My riding is now confined to a few minutes bareback on a broad handsome gelding, the color of melted caramel, led by my long-ago sweetheart’s reinvention, who shares nothing of the original’s qualities except for a life-long passion for horses and a willingness to teach a greenhorn. And a few other things: madcap humor shading at times into recklessness that attracts a carefully self-conserving soul like me, and the ability to speak out roughly when irritated: “Take a walk and work that fat butt off,” he advised a stranger who had suggested that he give his beloved dog, a truck dweller, some water.
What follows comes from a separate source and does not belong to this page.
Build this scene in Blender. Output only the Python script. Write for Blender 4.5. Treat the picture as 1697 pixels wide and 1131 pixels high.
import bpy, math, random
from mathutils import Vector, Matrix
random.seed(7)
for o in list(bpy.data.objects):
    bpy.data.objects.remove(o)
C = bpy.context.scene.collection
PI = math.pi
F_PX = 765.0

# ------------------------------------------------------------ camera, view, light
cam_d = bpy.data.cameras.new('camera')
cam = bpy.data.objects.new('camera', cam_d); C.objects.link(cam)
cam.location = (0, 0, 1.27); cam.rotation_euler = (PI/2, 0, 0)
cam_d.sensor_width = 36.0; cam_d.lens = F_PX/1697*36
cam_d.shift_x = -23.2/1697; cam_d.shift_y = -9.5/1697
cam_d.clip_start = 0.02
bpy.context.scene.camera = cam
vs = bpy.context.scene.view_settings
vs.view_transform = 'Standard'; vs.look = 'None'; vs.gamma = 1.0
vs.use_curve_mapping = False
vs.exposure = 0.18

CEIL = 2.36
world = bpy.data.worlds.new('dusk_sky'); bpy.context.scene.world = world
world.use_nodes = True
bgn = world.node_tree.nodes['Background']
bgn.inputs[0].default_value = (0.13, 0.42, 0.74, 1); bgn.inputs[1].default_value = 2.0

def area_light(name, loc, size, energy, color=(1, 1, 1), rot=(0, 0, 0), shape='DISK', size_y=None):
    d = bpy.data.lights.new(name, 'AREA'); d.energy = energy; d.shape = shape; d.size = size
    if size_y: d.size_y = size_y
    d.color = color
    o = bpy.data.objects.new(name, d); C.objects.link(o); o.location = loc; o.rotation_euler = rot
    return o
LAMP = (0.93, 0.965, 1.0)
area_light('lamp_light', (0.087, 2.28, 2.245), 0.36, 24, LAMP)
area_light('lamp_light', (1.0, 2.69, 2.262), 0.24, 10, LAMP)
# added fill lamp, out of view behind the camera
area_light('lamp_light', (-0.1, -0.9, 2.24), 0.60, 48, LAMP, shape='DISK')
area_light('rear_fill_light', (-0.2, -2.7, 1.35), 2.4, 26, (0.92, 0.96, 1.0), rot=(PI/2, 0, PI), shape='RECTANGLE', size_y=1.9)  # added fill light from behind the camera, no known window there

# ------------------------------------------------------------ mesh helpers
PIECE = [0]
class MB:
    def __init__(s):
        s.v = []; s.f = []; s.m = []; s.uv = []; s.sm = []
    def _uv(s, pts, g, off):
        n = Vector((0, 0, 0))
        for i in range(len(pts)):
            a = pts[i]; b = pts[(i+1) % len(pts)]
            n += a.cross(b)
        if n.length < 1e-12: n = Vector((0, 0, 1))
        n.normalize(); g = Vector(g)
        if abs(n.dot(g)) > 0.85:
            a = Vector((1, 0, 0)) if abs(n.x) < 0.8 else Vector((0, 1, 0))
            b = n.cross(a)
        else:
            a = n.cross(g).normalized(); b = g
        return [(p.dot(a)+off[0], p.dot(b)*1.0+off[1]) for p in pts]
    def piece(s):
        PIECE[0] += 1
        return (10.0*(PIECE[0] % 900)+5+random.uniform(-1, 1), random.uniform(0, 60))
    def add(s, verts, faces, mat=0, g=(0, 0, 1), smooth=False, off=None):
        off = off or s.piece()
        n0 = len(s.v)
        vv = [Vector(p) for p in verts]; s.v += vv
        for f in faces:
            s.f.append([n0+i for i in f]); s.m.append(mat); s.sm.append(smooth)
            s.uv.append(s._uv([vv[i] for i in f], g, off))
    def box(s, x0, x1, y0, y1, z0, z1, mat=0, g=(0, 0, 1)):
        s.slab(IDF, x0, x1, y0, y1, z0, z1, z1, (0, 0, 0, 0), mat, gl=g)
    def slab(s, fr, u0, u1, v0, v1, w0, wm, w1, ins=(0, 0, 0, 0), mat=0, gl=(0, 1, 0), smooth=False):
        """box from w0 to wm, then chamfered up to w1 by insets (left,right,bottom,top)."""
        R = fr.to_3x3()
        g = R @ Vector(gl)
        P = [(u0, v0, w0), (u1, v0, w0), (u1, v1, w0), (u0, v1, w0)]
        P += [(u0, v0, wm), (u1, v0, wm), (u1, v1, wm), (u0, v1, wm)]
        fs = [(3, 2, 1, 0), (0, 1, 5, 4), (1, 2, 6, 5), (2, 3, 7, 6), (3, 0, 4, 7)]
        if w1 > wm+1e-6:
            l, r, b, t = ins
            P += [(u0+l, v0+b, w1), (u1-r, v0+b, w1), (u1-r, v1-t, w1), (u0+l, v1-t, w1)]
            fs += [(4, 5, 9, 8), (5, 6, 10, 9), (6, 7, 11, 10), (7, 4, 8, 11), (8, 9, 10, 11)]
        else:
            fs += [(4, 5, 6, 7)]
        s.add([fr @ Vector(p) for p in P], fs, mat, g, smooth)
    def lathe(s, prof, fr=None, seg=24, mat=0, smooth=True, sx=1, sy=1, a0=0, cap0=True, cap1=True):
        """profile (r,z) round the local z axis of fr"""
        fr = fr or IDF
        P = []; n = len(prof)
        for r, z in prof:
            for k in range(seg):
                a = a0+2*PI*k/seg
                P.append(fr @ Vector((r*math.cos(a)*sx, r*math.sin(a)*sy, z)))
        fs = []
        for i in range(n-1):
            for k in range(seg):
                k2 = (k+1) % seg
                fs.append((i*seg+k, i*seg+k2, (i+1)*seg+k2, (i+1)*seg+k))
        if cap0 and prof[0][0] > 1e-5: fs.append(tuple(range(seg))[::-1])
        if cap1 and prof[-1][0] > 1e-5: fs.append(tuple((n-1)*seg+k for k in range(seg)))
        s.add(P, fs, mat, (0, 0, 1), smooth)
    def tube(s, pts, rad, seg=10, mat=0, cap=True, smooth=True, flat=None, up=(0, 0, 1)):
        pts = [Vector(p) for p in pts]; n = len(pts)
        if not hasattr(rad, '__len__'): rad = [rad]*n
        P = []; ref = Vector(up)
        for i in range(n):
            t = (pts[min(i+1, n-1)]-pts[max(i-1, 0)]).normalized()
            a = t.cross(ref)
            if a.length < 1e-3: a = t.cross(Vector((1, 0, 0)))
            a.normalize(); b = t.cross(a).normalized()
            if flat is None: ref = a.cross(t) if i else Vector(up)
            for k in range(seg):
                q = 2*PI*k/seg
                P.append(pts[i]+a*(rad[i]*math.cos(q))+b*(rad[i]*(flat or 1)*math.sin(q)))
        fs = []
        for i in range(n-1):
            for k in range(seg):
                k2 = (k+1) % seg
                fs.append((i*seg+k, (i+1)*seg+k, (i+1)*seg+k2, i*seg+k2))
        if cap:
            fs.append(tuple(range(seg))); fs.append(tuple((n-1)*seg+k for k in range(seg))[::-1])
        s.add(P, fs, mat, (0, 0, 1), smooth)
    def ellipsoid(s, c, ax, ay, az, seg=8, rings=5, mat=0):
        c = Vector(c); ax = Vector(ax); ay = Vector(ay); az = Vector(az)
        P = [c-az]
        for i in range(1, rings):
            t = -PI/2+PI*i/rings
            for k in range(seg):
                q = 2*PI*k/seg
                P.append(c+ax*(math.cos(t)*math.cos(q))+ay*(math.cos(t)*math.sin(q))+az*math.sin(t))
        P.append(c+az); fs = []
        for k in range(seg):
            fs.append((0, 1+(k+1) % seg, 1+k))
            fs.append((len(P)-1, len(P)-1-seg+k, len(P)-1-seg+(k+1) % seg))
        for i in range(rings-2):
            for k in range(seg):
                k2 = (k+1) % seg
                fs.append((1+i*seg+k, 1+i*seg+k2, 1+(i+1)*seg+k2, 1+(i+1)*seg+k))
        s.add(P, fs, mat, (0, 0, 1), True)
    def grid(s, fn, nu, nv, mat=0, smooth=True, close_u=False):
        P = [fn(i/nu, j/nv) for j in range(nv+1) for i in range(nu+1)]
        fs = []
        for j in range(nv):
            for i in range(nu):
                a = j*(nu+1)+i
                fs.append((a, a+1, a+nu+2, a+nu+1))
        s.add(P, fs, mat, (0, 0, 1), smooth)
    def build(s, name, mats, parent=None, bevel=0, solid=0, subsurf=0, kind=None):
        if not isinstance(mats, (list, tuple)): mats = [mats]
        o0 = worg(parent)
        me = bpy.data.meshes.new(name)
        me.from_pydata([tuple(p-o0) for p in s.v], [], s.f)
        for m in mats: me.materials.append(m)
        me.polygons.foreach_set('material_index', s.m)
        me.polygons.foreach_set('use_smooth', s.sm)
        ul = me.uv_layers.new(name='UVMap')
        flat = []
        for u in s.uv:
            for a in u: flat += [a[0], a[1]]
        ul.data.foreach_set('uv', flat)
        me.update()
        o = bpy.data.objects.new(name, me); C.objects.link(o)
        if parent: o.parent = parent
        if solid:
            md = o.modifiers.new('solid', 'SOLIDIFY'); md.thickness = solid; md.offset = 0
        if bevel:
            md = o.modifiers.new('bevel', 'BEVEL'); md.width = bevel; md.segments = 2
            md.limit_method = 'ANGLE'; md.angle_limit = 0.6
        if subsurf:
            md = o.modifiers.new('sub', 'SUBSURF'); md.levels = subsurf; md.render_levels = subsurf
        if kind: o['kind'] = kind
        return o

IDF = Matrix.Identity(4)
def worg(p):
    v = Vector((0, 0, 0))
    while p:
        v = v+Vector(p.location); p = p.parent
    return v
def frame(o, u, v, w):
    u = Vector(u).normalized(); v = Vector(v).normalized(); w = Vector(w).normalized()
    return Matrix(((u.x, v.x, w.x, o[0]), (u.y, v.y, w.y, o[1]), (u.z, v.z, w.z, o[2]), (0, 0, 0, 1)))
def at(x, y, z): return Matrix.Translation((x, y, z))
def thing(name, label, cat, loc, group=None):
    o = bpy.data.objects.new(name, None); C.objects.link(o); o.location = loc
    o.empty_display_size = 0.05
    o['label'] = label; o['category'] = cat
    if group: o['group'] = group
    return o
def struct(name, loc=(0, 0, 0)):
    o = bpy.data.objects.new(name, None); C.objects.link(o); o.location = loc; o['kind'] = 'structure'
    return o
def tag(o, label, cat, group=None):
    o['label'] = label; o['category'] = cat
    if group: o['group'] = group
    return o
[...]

I would never say that, nor would the original version, honed by southern manners, but I love the fact that this reincarnation has burst the bonds of the gentility that made his earlier version impossible for me, in spite of a handsome head of hair and the long legs and elegant posture of the life-long rider, which N’s reincarnation also possesses.
Some of those I’ve lost do not reappear, which is perhaps just as well: the darkly obscure husband I never really knew, the roaring one, the older brother who terrified me with his wild male energy, or the other older brother who hoped hopelessly and dreamed dreams that seemed destined to fail.
Perhaps they have yet to reappear, along with my girlhood crush, N of the translucent skin and shining red-gold hair, slim as a gazelle, distant as a goddess, or the brilliant tough woman lawyer who taught me how to fight for myself, and perhaps for that reason dropped out of my life when the job was done.
But during these long nights alone when I can’t sleep, I’m comforted by the dim presence of those who have returned, to give me a second chance.
Thomas Lipscomb on Facebook says
If aged honey has a deep dark flavor, this has to be it.
james voyles says
How evocative and lovely this writing of memory and regret, of glory in the flower, splendor in the grass. Most of us don’t get second chances, only second acts.